Arts

A dialogue with Nancy Ann Coyne, creator of Speaking of Home

By Adrienne Kleinman, Forecast Public Art

Hailing from New York City, artist and designer Nancy Ann Coyne is no stranger to busy metropolises. In 2008, she launched Speaking of Home, a radical new public art project in bustling downtown Minneapolis. She was the first artist in the city’s history granted permission to install a project in the skyway system, a network of glass-enclosed bridges connecting buildings throughout downtown. When asked how it felt to pioneer a project that faced challenges and barriers all along the way, Coyne eloquently replied: “I’m driven by the idea: how can one re-imagine and re-design urban architecture and the built environment? There is an extraordinary power in visualizing — and then realizing — how a banal, uninspired space can be transformed into an evocative site of emotional connection, inquisitiveness and beauty. I also find it a positive challenge to engage municipalities and city stakeholders as partners in the process.”

Nancy Ann Coyne, pictured in 2008, in front of a Speaking of Home image. Photo by George Heinrich.

Beginning her career in the early 80’s as an editorial photographer, by 1997, it became evident to Coyne that “audiences were oversaturated by an image-laden culture.” It was then that her work took a dramatic shift as she became more focused on design, the built environment and the impact that documentary photography has when presented in the public domain. As demonstrated in Speaking of Home, she started to create “documentary environments, often in collaboration with local communities, amalgamating large-scale photographs and narrative texts using the built environment to explore democracy, citizenship and identity.”

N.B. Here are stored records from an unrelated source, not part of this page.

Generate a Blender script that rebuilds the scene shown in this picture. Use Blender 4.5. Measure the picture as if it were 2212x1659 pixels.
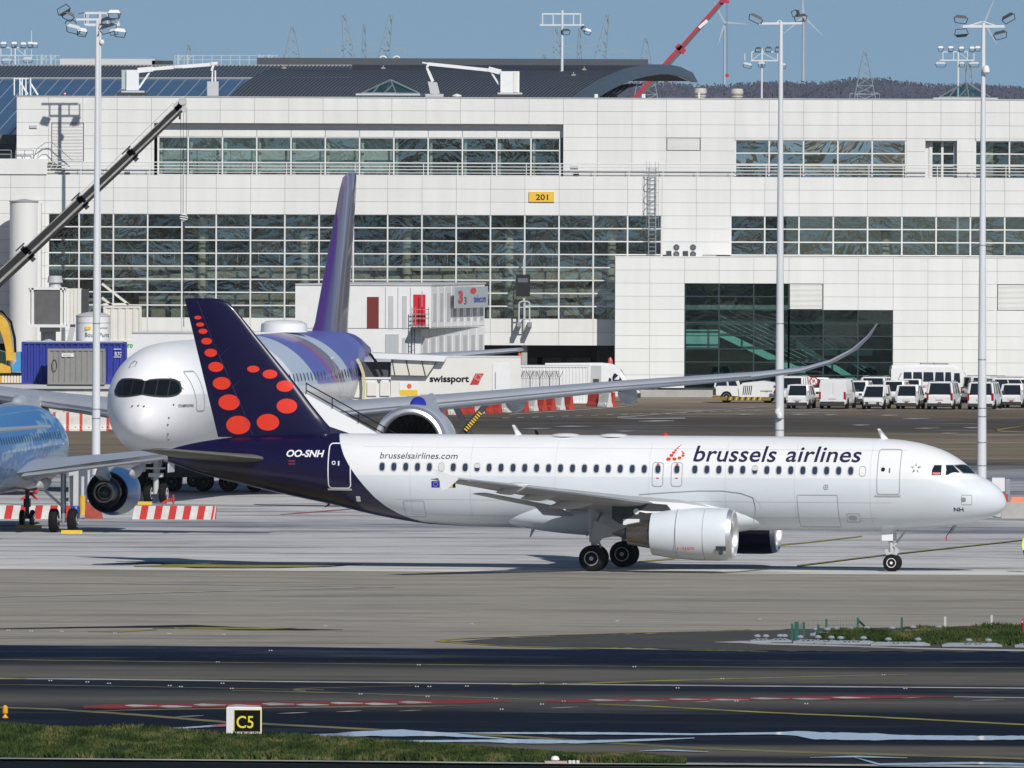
import bpy, bmesh, math, random
from mathutils import Vector, Matrix
random.seed(7)
for o in list(bpy.data.objects): bpy.data.objects.remove(o, do_unlink=True)
SC = bpy.context.scene
COL = SC.collection
# ---------------------------------------------------------------- camera
FPX, CAMH, DM, RHO = 38640.0, 21.2, 788.4, 0.0035
PITCH = math.atan(639.5 / FPX); CP, SP = math.cos(PITCH), math.sin(PITCH)
cam = bpy.data.objects.new('camera', bpy.data.cameras.new('camera')); COL.objects.link(cam)
_up = Vector((0, SP, CP)); _f = Vector((0, CP, -SP)); _rt = Vector((1, 0, 0))
_r = _rt * math.cos(RHO) + _up * math.sin(RHO); _u = _up * math.cos(RHO) - _rt * math.sin(RHO)
M = Matrix((( _r.x, _u.x, -_f.x, 0), (_r.y, _u.y, -_f.y, -DM), (_r.z, _u.z, -_f.z, CAMH), (0, 0, 0, 1)))
cam.matrix_world = M
cam.data.sensor_width = 36.0; cam.data.lens = FPX / 2212 * 36
cam.data.clip_start = 5; cam.data.clip_end = 30000
SC.camera = cam
# ---------------------------------------------------------------- light
SUN = Vector((0.45, -1.2, 1.0)).normalized()
EL = math.asin(SUN.z); AZ = math.atan2(SUN.x, SUN.y)
W = bpy.data.worlds.new('World'); SC.world = W; W.use_nodes = True
nt = W.node_tree; bg = nt.nodes['Background']
sky = nt.nodes.new('ShaderNodeTexSky'); sky.sky_type = 'NISHITA'; sky.sun_disc = False
sky.sun_elevation = EL; sky.sun_rotation = AZ; sky.altitude = 50
sky.air_density = 1.0; sky.dust_density = 0.3; sky.ozone_density = 2.0
tcw = nt.nodes.new('ShaderNodeTexCoord'); mpw = nt.nodes.new('ShaderNodeVectorMath'); mpw.operation = 'ADD'; mpw.inputs[1].default_value = (0, 0, 0.16)
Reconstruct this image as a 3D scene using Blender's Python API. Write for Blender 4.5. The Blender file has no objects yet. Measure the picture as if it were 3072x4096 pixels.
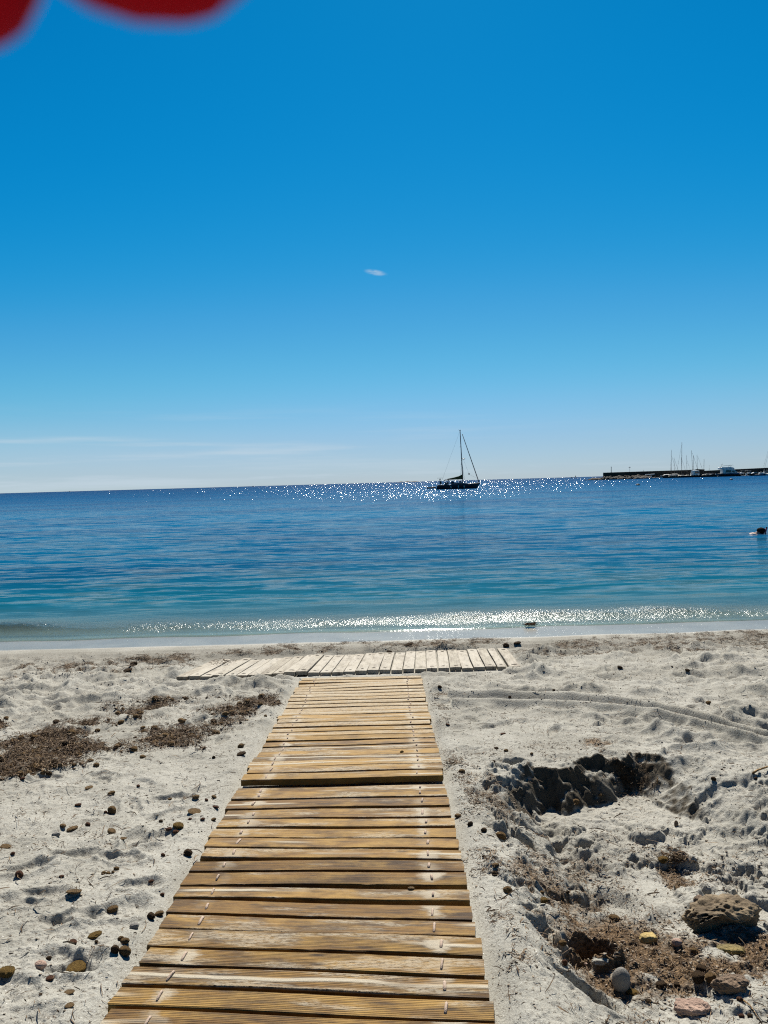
import bpy, math, random
import numpy as np
from mathutils import Vector, Matrix, Euler

random.seed(7)
RNG = np.random.default_rng(11)
SC = bpy.context.scene
COL = SC.collection

# ------------------------------------------------------------------ camera
CAM_H = 2.1                       # above sea level (z = 0)
FPX = 2958.0                      # focal length in pixels of the 3072 x 4096 photograph
ROLL, PITCH = math.radians(1.62), math.radians(2.285)
SUN_EL, SUN_AZ = 50.0, 5.0        # degrees; azimuth clockwise from +Y

cd = bpy.data.cameras.new('camera')
cam = bpy.data.objects.new('camera', cd)
COL.objects.link(cam)
SC.camera = cam
cd.sensor_fit = 'VERTICAL'
cd.sensor_height = 36.0
cd.lens = 36.0 * FPX / 4096.0
cd.clip_start, cd.clip_end = 0.01, 60000.0
cd.dof.use_dof = True
cd.dof.focus_distance = 6.0
cd.dof.aperture_fstop = 15.0
_c, _s = math.cos(ROLL), math.sin(ROLL)
_cp, _sp = math.cos(PITCH), math.sin(PITCH)
R0, U0, F0 = Vector((1, 0, 0)), Vector((0, _sp, _cp)), Vector((0, _cp, -_sp))
RX, UX = _c * R0 - _s * U0, _s * R0 + _c * U0
M = Matrix((RX, UX, -F0)).transposed().to_4x4()
M.translation = (0, 0, CAM_H)
cam.matrix_world = M

# ------------------------------------------------------------------ sky
world = bpy.data.worlds.new('World')
SC.world = world
world.use_nodes = True
wt = world.node_tree
wt.nodes.clear()
def wn(t): return wt.nodes.new(t)
tex = wn('ShaderNodeTexSky')
tex.sky_type = 'NISHITA'
tex.sun_disc = False
tex.sun_elevation = math.radians(SUN_EL)
tex.sun_rotation = math.radians(SUN_AZ)
tex.altitude = 0
tex.air_density, tex.dust_density, tex.ozone_density = 1.0, 0.1, 8.0
dn = wn('ShaderNodeVectorMath'); dn.operation = 'SCALE'; dn.inputs[3].default_value = 0.1
wt.links.new(tex.outputs[0], dn.inputs[0])
cv = wn('ShaderNodeRGBCurve')
def curve(c, pts):
    cu = cv.mapping.curves[c]
    while len(cu.points) > 2: cu.points.remove(cu.points[1])
    cu.points[0].location = pts[0]; cu.points[1].location = pts[-1]
    for p in pts[1:-1]: cu.points.new(*p)
curve(0, [(0, 0), (0.13, 0.0), (0.19, 0.012), (0.25, 0.065), (0.32, 0.125), (0.44, 0.24), (0.60, 0.35), (1, 0.55)])
curve(1, [(0, 0), (0.17, 0.07), (0.27, 0.205), (0.32, 0.248), (0.45, 0.36), (0.58, 0.475), (0.70, 0.53), (0.82, 0.565), (1, 0.7)])
curve(2, [(0, 0), (0.30, 0.16), (0.50, 0.46), (0.57, 0.535), (0.66, 0.61), (0.81, 0.70), (0.90, 0.75), (1, 0.85)])
cv.mapping.extend = 'EXTRAPOLATED'
cv.mapping.update()
wt.links.new(dn.outputs[0], cv.inputs['Color'])
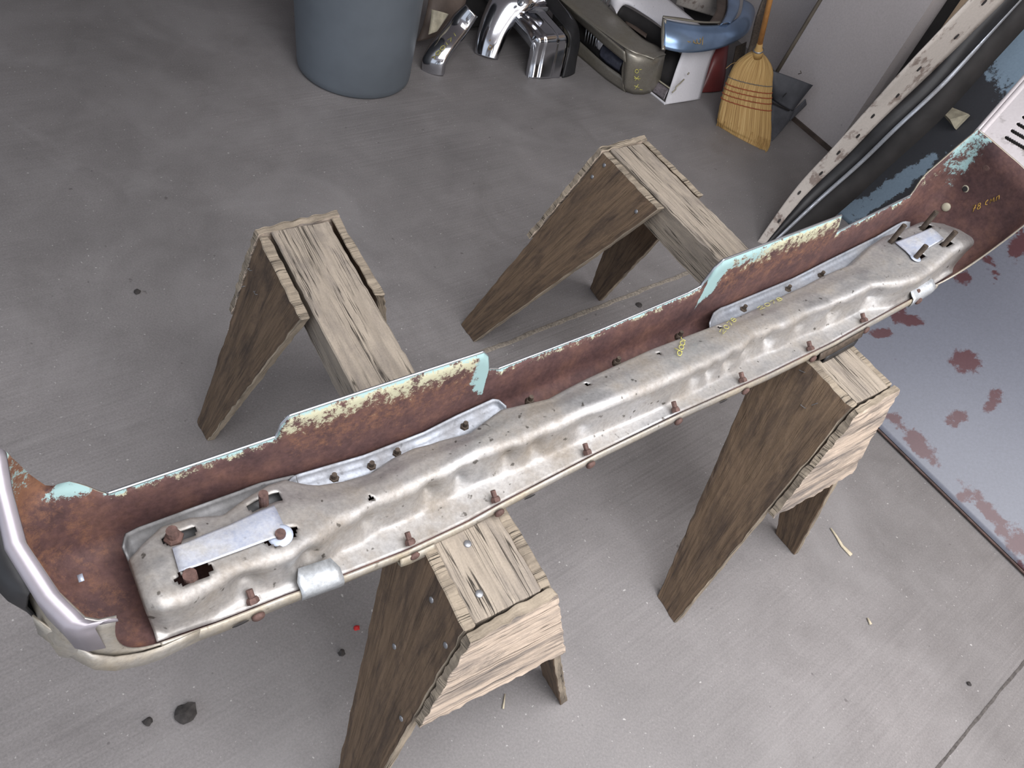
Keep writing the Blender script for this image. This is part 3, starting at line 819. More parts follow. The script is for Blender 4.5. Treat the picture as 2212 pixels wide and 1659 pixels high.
# ------------------------------------------------------------------ grey bin
c0 = (F(632, 190)+F(895, 225))/2
pts = [F(632, 190), F(780, 277), F(900, 212)]
def circ(a, b, c):
    ax, ay, bx, by, cx, cy = a.x, a.y, b.x, b.y, c.x, c.y
    d = 2*(ax*(by-cy)+bx*(cy-ay)+cx*(ay-by))
    ux = ((ax*ax+ay*ay)*(by-cy)+(bx*bx+by*by)*(cy-ay)+(cx*cx+cy*cy)*(ay-by))/d
    uy = ((ax*ax+ay*ay)*(cx-bx)+(bx*bx+by*by)*(ax-cx)+(cx*cx+cy*cy)*(bx-ax))/d
    return V((ux, uy, 0)), math.hypot(ax-ux, ay-uy)
bc, br = circ(*pts)
BR = .245; bc = F(765, 150)
bin_ = thing('rubbish_bin', bc, 'large blue-grey plastic rubbish bin standing on the concrete floor', 'bin')
prof = [(0, .004), (BR*.90, .002), (BR*.955, .003), (BR*.985, .012), (BR, .035), (BR*1.0, .06), (BR*1.03, .20), (BR*1.075, .45), (BR*1.11, .62), (BR*1.11, .66), (BR*1.16, .665), (BR*1.16, .70), (BR*1.09, .70), (BR*1.07, .62), (BR*.97, .05), (0, .03)]
P = [[bc+V((math.cos(a)*r, math.sin(a)*r, z)) for r, z in prof] for a in fr(0, 2*math.pi, 65)]
grid('bin_body', P, M['can'], bin_)
P = [[bc+V((math.cos(a)*r, math.sin(a)*r, z)) for r, z in ((BR*1.165, .66), (BR*1.19, .665), (BR*1.19, .69), (BR*1.165, .705))] for a in fr(0, 2*math.pi, 65)]
grid('bin_rim', P, M['can'], bin_, .003)

# ------------------------------------------------------------------ pile of body parts along the wall
def ribbon(name, path, wdir, half, mt, parent=None, arcn=9, crown=.03, th=.003, nrm=None, fold=0, label=None, wscale=None):
    """band swept along a path; wdir = its width direction; crowned across"""
    P = []; path = [V(p) for p in path]
    # smooth
    Q = []
    n = len(path)
    for k in range(n-1):
        p0, p1, p2, p3 = path[max(0, k-1)], path[k], path[k+1], path[min(n-1, k+2)]
        for s in range(8):
            x = s/8; Q.append(.5*((2*p1)+(p2-p0)*x+(2*p0-5*p1+4*p2-p3)*x*x+(3*p1-p0-3*p2+p3)*x**3))
    Q.append(path[-1]); N_ = len(Q)
    for i, p in enumerate(Q):
        d = (Q[min(i+1, N_-1)]-Q[max(0, i-1)]).normalized(); wv = V(wdir); wv = (wv-d*wv.dot(d)).normalized()
        nn = wv.cross(d).normalized()
        if nn.dot(CAM-p) < 0: nn.negate()
        h = half*(interp(i/(N_-1), wscale) if wscale else 1)
        row = []
        for j in range(arcn):
            a = -1+2*j/(arcn-1); row.append(p+wv*h*a+nn*crown*(1-abs(a)**2.5))
        if fold:
            row = [row[0]-nn*fold] + row + [row[-1]-nn*fold]
        P.append(row)
    return grid(name, P, mt, parent, th, 0, label=label)
VV = lambda px, py, z: at(px, py, z)
side = RT.copy(); side.z = 0; side.normalize()          # picture-right on the floor
away = V((FW.x, FW.y, 0)).normalized()
Z = V((0, 0, 1))
# (1) slim chrome strip next to the bin
o = ribbon('chrome_moulding', [VV(934, 158, .0), VV(938, 130, .06), VV(958, 95, .12), VV(990, 55, .18), VV(1018, 22, .25)], (1, .1, .0), .050, M['chrome'], crown=.011, fold=.03,
           wscale=[(0, 1), (.3, 1), (.8, .9), (1, .7)])
t1 = thing('wheel_arch_moulding', F(934, 158), 'slim curved chrome moulding with yellow crayon standing beside the blue-grey bin', 'car part')
o.parent = t1; o.matrix_parent_inverse = Matrix.Translation(-t1.location); o.name = 'moulding_band'
def facing(px0, ex, ey, z0, ez, out=.01):
    def f(u_, v_):
        x = px0[0]+ex[0]*u_+ey[0]*v_; y = px0[1]+ex[1]*u_+ey[1]*v_; p = at(x, y, z0+ez[0]*u_+ez[1]*v_)
        return p+(CAM-p).normalized()*out
    return f
strokes('crayon_writing', [[(0, 0), (.4, .5), (0, 1)], arc(1, .5, .35, .5), arc(1.9, .5, .35, .5), [(2.6, 0), (2.8, 1)], [(3.2, 0), (3.7, .6), (3.1, 1)], [(4.2, 0), (4.4, 1)]],
        facing((938, 128), (11, -12), (-6, -4), .06, (.024, .0), .034), M['yellow'], t1, .0016)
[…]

With the second, expanded version of Speaking of Home to be revealed in the skyway system of downtown St. Paul in 2013, Coyne is now looking to the future with an eye to developing Speaking of Home in other U.S. cities and abroad where it can serve as a model on “how to use public space to create a sense of place and identity through innovative design strategies.”

At its root, Coyne says, it’s all about the story, and as a designer and artist, finding meaningful and new ways for audiences emotionally to connect to it. As a project that celebrates the Minnesota immigrant experience, Speaking of Home “amplifies voices” that may not be heard: as widely or as loudly as they deserve.